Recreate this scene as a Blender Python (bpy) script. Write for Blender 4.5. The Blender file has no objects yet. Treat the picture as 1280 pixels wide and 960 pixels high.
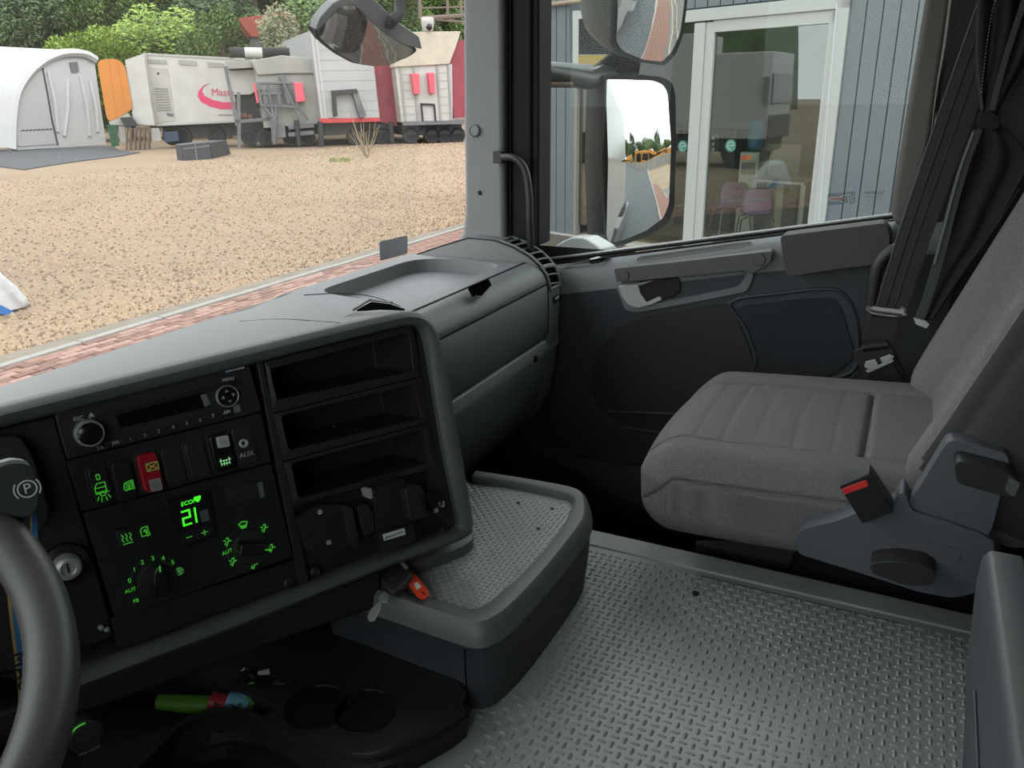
import bpy, bmesh, math, random
from mathutils import Vector, Matrix, noise
rnd = random.Random(7)
R_ = math.radians
SC = bpy.context.scene

# ---------------------------------------------------------------- camera
FPX, PITCH, YAW, ROLL, EYE = 1000.0, R_(19.8), R_(26.3), R_(1.0), 0.78
CAM = Vector((0, 0, EYE))
fw = Vector((math.cos(YAW)*math.cos(PITCH), math.sin(YAW)*math.cos(PITCH), -math.sin(PITCH)))
rt0 = Vector((math.sin(YAW), -math.cos(YAW), 0)); up0 = rt0.cross(fw)
rt = rt0*math.cos(ROLL) - up0*math.sin(ROLL); up = up0*math.cos(ROLL) + rt0*math.sin(ROLL)
cd = bpy.data.cameras.new('camera'); co = bpy.data.objects.new('camera', cd)
SC.collection.objects.link(co); SC.camera = co
cd.sensor_width = 36; cd.lens = 36*FPX/1280; cd.clip_start = .02; cd.clip_end = 600
co.matrix_world = Matrix(((rt.x, up.x, -fw.x, CAM.x), (rt.y, up.y, -fw.y, CAM.y), (rt.z, up.z, -fw.z, CAM.z), (0, 0, 0, 1)))

# ---------------------------------------------------------------- overcast sky, soft sun, exposure
SC.view_settings.view_transform = 'Standard'; SC.view_settings.look = 'None'
SC.view_settings.gamma = 1; SC.view_settings.use_curve_mapping = False
SC.view_settings.exposure = 0.0
w = bpy.data.worlds.new('overcast_sky'); SC.world = w; w.use_nodes = True
nt = w.node_tree; bg = nt.nodes['Background']
tc = nt.nodes.new('ShaderNodeTexCoord'); nz = nt.nodes.new('ShaderNodeTexNoise'); rp = nt.nodes.new('ShaderNodeValToRGB')
nz.inputs['Scale'].default_value = 2.5; nz.inputs['Detail'].default_value = 4
rp.color_ramp.elements[0].color = (.84, .88, .93, 1); rp.color_ramp.elements[1].color = (1, 1, 1, 1)
nt.links.new(tc.outputs['Generated'], nz.inputs['Vector']); nt.links.new(nz.outputs['Fac'], rp.inputs['Fac'])
nt.links.new(rp.outputs['Color'], bg.inputs['Color']); bg.inputs['Strength'].default_value = 3.5
sd = bpy.data.lights.new('sun', 'SUN'); sd.energy = .8; sd.angle = R_(40)
so = bpy.data.objects.new('sun', sd); SC.collection.objects.link(so)
so.rotation_euler = (R_(38), R_(-28), R_(0))

# ---------------------------------------------------------------- helpers
def ray(x, y): return fw + rt*((x-640)/FPX) - up*((y-480)/FPX)
def P(x, y, X=None, Y=None, Z=None, D=None):
    d = ray(x, y)
    if X is not None: t = (X-CAM.x)/d.x
    elif Y is not None: t = (Y-CAM.y)/d.y
    elif Z is not None: t = (Z-CAM.z)/d.z
    else: t = D/d.length
    return CAM + d*t
class Fr:
    def __init__(s, O, X, Y):
        s.O = Vector(O); s.X = Vector(X).normalized(); Y = Vector(Y); s.Y = (Y - s.X*Y.dot(s.X)).normalized(); s.N = s.X.cross(s.Y)
    def p(s, u, v, w=0): return s.O + s.X*u + s.Y*v + s.N*w
    def px(s, x, y, w=0):
        d = ray(x, y); O = s.O + s.N*w; t = (O-CAM).dot(s.N)/d.dot(s.N); q = CAM + d*t - s.O
        return (q.dot(s.X), q.dot(s.Y))
    def pp(s, pts, w=0): return [s.px(x, y, w) for x, y in pts]
    def off(s, w): f = Fr(s.O + s.N*w, s.X, s.Y); return f
def wloc(o):
    v = Vector((0, 0, 0))
    while o is not None: v = v + o.location; o = o.parent
    return v
def tag(o, label=None, cat=None, group=None, kind=None):
    if label: o['label'] = label
    if cat: o['category'] = cat
    if group: o['group'] = group
    if kind: o['kind'] = kind
    return o
def thing(name, label, cat, loc=(0, 0, 0), group=None, kind=None):
    o = bpy.data.objects.new(name, None); SC.collection.objects.link(o); o.location = loc; o.empty_display_size = .05
    return tag(o, label, cat, group, kind)
def obj(name, vs, fs, m, parent=None, smooth=False, bevel=0, seg=2, kind=None, label=None, cat=None, group=None, sub=0, recenter=True):
    vs = [Vector(v) for v in vs]
    me = bpy.data.meshes.new(name)
    if parent is not None: o0 = wloc(parent)
    elif recenter:
        xs = [v.x for v in vs]; ys = [v.y for v in vs]; zs = [v.z for v in vs]
        o0 = Vector(((min(xs)+max(xs))/2, (min(ys)+max(ys))/2, min(zs)))
    else: o0 = Vector((0, 0, 0))
    me.from_pydata([tuple(v-o0) for v in vs], [], fs)
    bm = bmesh.new(); bm.from_mesh(me); bmesh.ops.recalc_face_normals(bm, faces=bm.faces[:]); bm.to_mesh(me); bm.free()
    for mm in (m if isinstance(m, (list, tuple)) else [m]): me.materials.append(mm)
    o = bpy.data.objects.new(name, me); SC.collection.objects.link(o)
    if parent is not None: o.parent = parent
    else: o.location = o0
    if smooth or bevel or sub:
        me.polygons.foreach_set('use_smooth', [True]*len(me.polygons))
        if not sub: me.set_sharp_from_angle(angle=R_(42))
    if bevel:
        b = o.modifiers.new('bevel', 'BEVEL'); b.width = bevel; b.segments = seg; b.limit_method = 'ANGLE'; b.angle_limit = R_(30); b.harden_normals = True
    if sub:
        s = o.modifiers.new('sub', 'SUBSURF'); s.levels = s.render_levels = sub
    tag(o, label, cat, group, kind)
    return o
class MB:
    def __init__(s): s.v = []; s.f = []
    def add(s, vs, fs):
        n = len(s.v); s.v += [Vector(v) for v in vs]; s.f += [tuple(i+n for i in f) for f in fs]; return s
    def prism(s, F, poly, w0, w1, taper=None):
        n = len(poly)
        if taper is None: top = poly
        else:
            cx = sum(p[0] for p in poly)/n; cy = sum(p[1] for p in poly)/n
            top = [(cx+(x-cx)*taper, cy+(y-cy)*taper) for x, y in poly]
        vs = [F.p(u, v, w0) for u, v in poly] + [F.p(u, v, w1) for u, v in top]
        return s.add(vs, [tuple(range(n))[::-1], tuple(range(n, 2*n))] + [(i, (i+1) % n, n+(i+1) % n, n+i) for i in range(n)])
    def box(s, F, u0, u1, v0, v1, w0, w1): return s.prism(F, [(u0, v0), (u1, v0), (u1, v1), (u0, v1)], w0, w1)
    def wbox(s, a, b):
        return s.box(Fr((0, 0, 0), (1, 0, 0), (0, 1, 0)), a[0], b[0], a[1], b[1], a[2], b[2])
    def loft(s, secs, cu=False, cv=False, caps=False):
        n = len(secs[0]); m = len(secs); vs = [p for q in secs for p in q]; fs = []
        for j in range(m if cv else m-1):
            for i in range(n if cu else n-1):
                a = j*n+i; b = j*n+(i+1) % n; c = ((j+1) % m)*n+(i+1) % n; d = ((j+1) % m)*n+i
                fs.append((a, b, c, d))
        if caps: fs += [tuple(range(n))[::-1], tuple((m-1)*n+i for i in range(n))]
        return s.add(vs, fs)
    def tube(s, pts, r, n=10, closed=False):
        pts = [Vector(p) for p in pts]; m = len(pts); secs = []; prev = None
        for i, p in enumerate(pts):
            if closed: t = pts[(i+1) % m]-pts[i-1]
            else: t = pts[min(i+1, m-1)]-pts[max(i-1, 0)]
            t.normalize()
            if prev is None: a = t.orthogonal().normalized()
            else: a = (prev - t*prev.dot(t)).normalized()
            prev = a; b = t.cross(a); rr = r[i] if isinstance(r, (list, tuple)) else r
            secs.append([p + a*(rr*math.cos(2*math.pi*k/n)) + b*(rr*math.sin(2*math.pi*k/n)) for k in range(n)])
        return s.loft(secs, cu=True, cv=closed, caps=not closed)
    def lathe(s, F, prof, n=24, u=0, v=0, caps=True):
        secs = [[F.p(u+r*math.cos(2*math.pi*k/n), v+r*math.sin(2*math.pi*k/n), w) for k in range(n)] for r, w in prof]
        return s.loft(secs, cu=True, caps=caps)
    def pocket(s, F, outer, inner, depth, back=1.0, w=0, lip=0.0):
        n = len(outer); cx = sum(p[0] for p in inner)/n; cy = sum(p[1] for p in inner)/n
        bk = [(cx+(x-cx)*back, cy+(y-cy)*back) for x, y in inner]
        secs = [[F.p(u, v, w-.004) for u, v in outer], [F.p(u, v, w) for u, v in outer], [F.p(u, v, w+lip) for u, v in inner], [F.p(u, v, w-depth) for u, v in bk]]
        n0 = len(s.v); s.loft(secs, cu=True)
        s.f.append(tuple(n0+3*n+i for i in range(n))); return s
    def strokes(s, F, lines, wd, w=0, th=.0004):
        for ln in lines:
            for a, b in zip(ln[:-1], ln[1:]):
                dx, dy = b[0]-a[0], b[1]-a[1]; L = math.hypot(dx, dy) or 1e-6; ex, ey = dx/L*wd/2, dy/L*wd/2
                q = [(a[0]-ex+ey, a[1]-ey-ex), (b[0]+ex+ey, b[1]+ey-ex), (b[0]+ex-ey, b[1]+ey+ex), (a[0]-ex-ey, a[1]-ey+ex)]
                s.prism(F, q, w, w+th)
        return s
    def build(s, name, m, parent=None, **k): return obj(name, s.v, s.f, m, parent, **k)
def rpoly(pts, r, n=4):
    out = []; m = len(pts)
    for i, p in enumerate(pts):
        p = Vector(p); a = Vector(pts[i-1]); b = Vector(pts[(i+1) % m]); rr = r[i] if isinstance(r, (list, tuple)) else r
        da = a-p; db = b-p; ra = min(rr, da.length*.49); rb = min(rr, db.length*.49)
        q0 = p+da.normalized()*ra; q1 = p+db.normalized()*rb
        for k in range(n+1):
            t = k/n; out.append(tuple(q0*(1-t)**2 + p*2*t*(1-t) + q1*t*t))
    return out
def cr(pts, k=6, closed=False):
    pts = [Vector(p) for p in pts]; m = len(pts); out = []
    for i in range(m if closed else m-1):
        if closed: p0, p1, p2, p3 = pts[i-1], pts[i], pts[(i+1) % m], pts[(i+2) % m]
        else: p0, p1, p2, p3 = pts[max(i-1, 0)], pts[i], pts[i+1], pts[min(i+2, m-1)]
        for j in range(k):
            t = j/k; out.append(.5*((2*p1)+(p2-p0)*t+(2*p0-5*p1+4*p2-p3)*t*t+(3*p1-p0-3*p2+p3)*t**3))
    if not closed: out.append(pts[-1])
    return out
def cr2(pts, k=6, closed=False): return [(p[0], p[1]) for p in cr([(a, b, 0) for a, b in pts], k, closed)]
def insetp(poly, d):
    n = len(poly); cx = sum(p[0] for p in poly)/n; cy = sum(p[1] for p in poly)/n; out = []
    for i in range(n):
        p = Vector(poly[i]); t = Vector(poly[(i+1) % n])-Vector(poly[i-1]); nn = Vector((-t.y, t.x)).normalized()
        if nn.dot(Vector((cx, cy))-p) < 0 and False: nn = -nn
        out.append(p+nn*d)
    ar = sum(poly[i-1][0]*poly[i][1]-poly[i][0]*poly[i-1][1] for i in range(n))
    if ar < 0: out = [Vector(poly[i])*2-out[i] for i in range(n)]
    return [tuple(q) for q in out]
def text(F, s, u, v, size, m, parent, w=.0006, rot=0, name='lettering', th=.0003, mirror=False, align='CENTER', shear=0, **k):
    c = bpy.data.curves.new('t', 'FONT'); c.body = s; c.size = size; c.align_x = align; c.align_y = 'CENTER'; c.extrude = th; c.resolution_u = 3; c.shear = shear
    o = bpy.data.objects.new('t', c); SC.collection.objects.link(o)
    me = bpy.data.meshes.new_from_object(o); bpy.data.objects.remove(o)
    vs = []
    for q in me.vertices:
        x, y, z = q.co; x = -x if mirror else x
        x, y = x*math.cos(rot)-y*math.sin(rot), x*math.sin(rot)+y*math.cos(rot)
        vs.append(F.p(u+x, v+y, w+z))
    fs = [tuple(p.vertices) for p in me.polygons]
    bpy.data.meshes.remove(me)
    return obj(name, vs, fs, m, parent, **k)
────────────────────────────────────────
SHORT TASK –
Every line that holds the string "objects" should be returned.

TASK ANSWER –
Recreate this scene as a Blender Python (bpy) script. Write for Blender 4.5. The Blender file has no objects yet. Treat the picture as 1280 pixels wide and 960 pixels high.
cd = bpy.data.cameras.new('camera'); co = bpy.data.objects.new('camera', cd)
SC.collection.objects.link(co); SC.camera = co
so = bpy.data.objects.new('sun', sd); SC.collection.objects.link(so)
    o = bpy.data.objects.new(name, None); SC.collection.objects.link(o); o.location = loc; o.empty_display_size = .05
    o = bpy.data.objects.new(name, me); SC.collection.objects.link(o)
    o = bpy.data.objects.new('t', c); SC.collection.objects.link(o)
    me = bpy.data.meshes.new_from_object(o); bpy.data.objects.remove(o)